Starting with the first line of the data that follows, transcribe every line verbatim until the line containing "S = bpy.context.scene; COL = S.collection" has been transcribed.

* [Provided material]:
+++

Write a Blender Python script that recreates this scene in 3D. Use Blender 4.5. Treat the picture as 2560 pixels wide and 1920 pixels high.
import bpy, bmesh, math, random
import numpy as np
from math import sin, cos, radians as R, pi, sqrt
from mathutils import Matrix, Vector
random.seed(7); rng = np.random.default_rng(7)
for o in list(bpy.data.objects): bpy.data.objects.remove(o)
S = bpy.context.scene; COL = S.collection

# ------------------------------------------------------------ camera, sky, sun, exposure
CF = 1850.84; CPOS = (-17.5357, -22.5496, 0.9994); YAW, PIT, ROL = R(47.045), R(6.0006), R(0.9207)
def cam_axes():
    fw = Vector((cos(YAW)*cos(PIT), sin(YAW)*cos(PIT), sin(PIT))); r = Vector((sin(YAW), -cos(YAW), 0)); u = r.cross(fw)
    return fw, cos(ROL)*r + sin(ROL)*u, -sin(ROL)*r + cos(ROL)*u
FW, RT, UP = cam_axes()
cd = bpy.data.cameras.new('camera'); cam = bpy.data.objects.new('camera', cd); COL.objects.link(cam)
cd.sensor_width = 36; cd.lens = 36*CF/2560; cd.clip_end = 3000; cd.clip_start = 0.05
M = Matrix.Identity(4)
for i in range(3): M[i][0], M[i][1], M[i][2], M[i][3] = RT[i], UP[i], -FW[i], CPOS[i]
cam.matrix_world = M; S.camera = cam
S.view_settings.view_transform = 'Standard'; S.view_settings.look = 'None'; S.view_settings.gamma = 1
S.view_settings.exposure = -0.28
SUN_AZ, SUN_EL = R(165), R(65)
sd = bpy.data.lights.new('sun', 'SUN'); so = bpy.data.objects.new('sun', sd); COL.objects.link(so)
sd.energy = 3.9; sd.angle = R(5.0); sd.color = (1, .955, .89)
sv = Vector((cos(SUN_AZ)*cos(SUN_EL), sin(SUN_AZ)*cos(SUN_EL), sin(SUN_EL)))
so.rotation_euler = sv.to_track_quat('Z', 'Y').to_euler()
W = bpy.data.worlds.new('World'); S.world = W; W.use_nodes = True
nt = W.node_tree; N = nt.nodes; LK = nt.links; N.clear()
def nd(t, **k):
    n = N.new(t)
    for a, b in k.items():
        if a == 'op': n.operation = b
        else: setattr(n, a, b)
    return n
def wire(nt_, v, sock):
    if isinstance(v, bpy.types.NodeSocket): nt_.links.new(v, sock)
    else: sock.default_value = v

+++

* [Task output]:
Write a Blender Python script that recreates this scene in 3D. Use Blender 4.5. Treat the picture as 2560 pixels wide and 1920 pixels high.
import bpy, bmesh, math, random
import numpy as np
from math import sin, cos, radians as R, pi, sqrt
from mathutils import Matrix, Vector
random.seed(7); rng = np.random.default_rng(7)
for o in list(bpy.data.objects): bpy.data.objects.remove(o)
S = bpy.context.scene; COL = S.collection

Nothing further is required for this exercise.